И, кроме того, сильная жажда духовной пищи, знаний, что можно увидеть и почувствовать у российской молодёжи, тяга, приносящая в жертву всё остальное и доблестно пробивающаяся вперёд, несмотря на самые убогие условия, часто сочетающаяся с просто непостижимой способностью сохранять жизнерадостность, – это тяга к свету, к «идеалу», над которой даже самонадеянный материализм большевиков, выражающийся в диалектике и моральном учении, в мировоззрении и сегодняшнем жестоком и бесправном режиме, будет не в состоянии одержать победу. Не хлебом единым жив человек. Он совершенно не может жить без более высоких норм, идеалов поведения и устремлений; а ненависть к ближнему, которую российский большевизм перевёл из пропагандистских фраз в жестокие действия, образ жизни с восточным колоритом, в которую большевизм превратил западную философию, – это всё отнюдь не идеал для людей, мыслящих и чувствующих по-европейски. Оппозиция в виде чёткой и организованной силы пока ещё не дала себя знать среди остатков интеллектуального мира России. Но чувство стыда я замечал неоднократно, и оно просыпается в людях всё чаще и чаще.

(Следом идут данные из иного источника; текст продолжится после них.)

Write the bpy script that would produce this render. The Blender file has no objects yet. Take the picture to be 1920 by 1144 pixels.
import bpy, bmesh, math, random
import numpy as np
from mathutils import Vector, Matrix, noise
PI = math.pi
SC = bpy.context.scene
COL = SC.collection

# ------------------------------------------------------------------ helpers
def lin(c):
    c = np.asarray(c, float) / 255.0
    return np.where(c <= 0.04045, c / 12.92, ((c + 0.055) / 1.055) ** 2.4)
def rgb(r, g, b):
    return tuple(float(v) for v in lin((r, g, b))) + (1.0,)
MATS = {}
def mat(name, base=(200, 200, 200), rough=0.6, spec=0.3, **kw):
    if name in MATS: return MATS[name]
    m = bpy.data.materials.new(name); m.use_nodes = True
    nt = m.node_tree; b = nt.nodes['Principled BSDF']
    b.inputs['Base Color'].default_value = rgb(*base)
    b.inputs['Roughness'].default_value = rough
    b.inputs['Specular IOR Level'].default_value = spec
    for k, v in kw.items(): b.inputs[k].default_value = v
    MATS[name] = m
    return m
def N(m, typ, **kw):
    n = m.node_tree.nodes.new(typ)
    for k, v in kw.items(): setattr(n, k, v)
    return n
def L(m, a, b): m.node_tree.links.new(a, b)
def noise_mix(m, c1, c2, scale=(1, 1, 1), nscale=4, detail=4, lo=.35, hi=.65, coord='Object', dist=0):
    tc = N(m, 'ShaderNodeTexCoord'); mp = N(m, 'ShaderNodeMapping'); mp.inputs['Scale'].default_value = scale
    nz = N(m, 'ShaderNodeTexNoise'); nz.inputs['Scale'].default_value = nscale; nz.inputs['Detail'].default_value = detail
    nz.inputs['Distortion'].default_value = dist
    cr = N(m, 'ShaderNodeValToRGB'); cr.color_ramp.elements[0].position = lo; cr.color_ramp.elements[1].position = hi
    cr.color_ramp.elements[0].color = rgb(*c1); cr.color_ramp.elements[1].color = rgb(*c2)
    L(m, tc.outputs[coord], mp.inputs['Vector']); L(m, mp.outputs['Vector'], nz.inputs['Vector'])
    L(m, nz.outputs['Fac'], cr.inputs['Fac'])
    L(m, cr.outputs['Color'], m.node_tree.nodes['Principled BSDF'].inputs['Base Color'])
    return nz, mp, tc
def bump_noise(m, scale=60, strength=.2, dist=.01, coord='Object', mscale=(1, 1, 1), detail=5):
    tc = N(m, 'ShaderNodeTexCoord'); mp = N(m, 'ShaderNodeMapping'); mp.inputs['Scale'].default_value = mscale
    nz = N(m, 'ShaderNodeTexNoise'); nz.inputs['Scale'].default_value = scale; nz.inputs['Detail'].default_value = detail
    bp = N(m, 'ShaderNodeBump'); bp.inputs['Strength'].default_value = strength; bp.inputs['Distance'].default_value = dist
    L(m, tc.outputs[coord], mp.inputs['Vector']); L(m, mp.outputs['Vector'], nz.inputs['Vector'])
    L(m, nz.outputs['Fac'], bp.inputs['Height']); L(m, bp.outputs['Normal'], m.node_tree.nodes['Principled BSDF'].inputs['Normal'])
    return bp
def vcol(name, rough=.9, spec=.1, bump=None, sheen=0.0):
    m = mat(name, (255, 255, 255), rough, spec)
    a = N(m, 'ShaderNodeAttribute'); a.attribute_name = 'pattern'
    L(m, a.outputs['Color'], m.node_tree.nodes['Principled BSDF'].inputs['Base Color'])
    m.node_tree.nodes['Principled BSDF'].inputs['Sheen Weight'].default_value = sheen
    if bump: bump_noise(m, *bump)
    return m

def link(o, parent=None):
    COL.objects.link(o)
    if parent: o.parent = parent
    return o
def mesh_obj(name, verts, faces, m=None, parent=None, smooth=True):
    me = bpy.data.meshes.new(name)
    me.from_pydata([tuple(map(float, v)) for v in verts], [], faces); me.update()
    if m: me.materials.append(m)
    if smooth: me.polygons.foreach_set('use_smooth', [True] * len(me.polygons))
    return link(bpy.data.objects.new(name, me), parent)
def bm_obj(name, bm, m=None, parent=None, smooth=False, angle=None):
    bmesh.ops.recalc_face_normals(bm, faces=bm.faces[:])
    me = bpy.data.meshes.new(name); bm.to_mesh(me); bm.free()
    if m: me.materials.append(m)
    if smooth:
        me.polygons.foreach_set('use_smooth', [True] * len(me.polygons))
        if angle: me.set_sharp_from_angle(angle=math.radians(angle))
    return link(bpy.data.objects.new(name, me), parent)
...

Что касается той «истины», которую большевизм больше не ищет, но которой непоколебимо владеет и требует, чтобы исключительно на ней основывалась образовательная деятельность учебных учреждений страны, – скоро российская молодёжь, несмотря на всю цензуру, обнаружит, что эта «истина» отстаёт от нашего времени. Молодёжь, несмотря на принуждение и цензуру, войдёт в соприкосновение с теми, кто видит пустое доктринёрство российского марксизма, познакомится с новыми направлениями, утверждающими, что преобразование человеческого общества должно происходить в меньшей степени согласно логике, и в большей – по биологическим законам. И тем самым у российских студентов появится ясность в отношении всех невыносимых явлений в жизни страны, получивших сейчас развитие, и они найдут в себе силы избавиться от пассивности и унизительного оппортунизма. Большевизм – интеллектуальное явление, и нужны именно интеллектуальные силы, чтобы положить ему конец.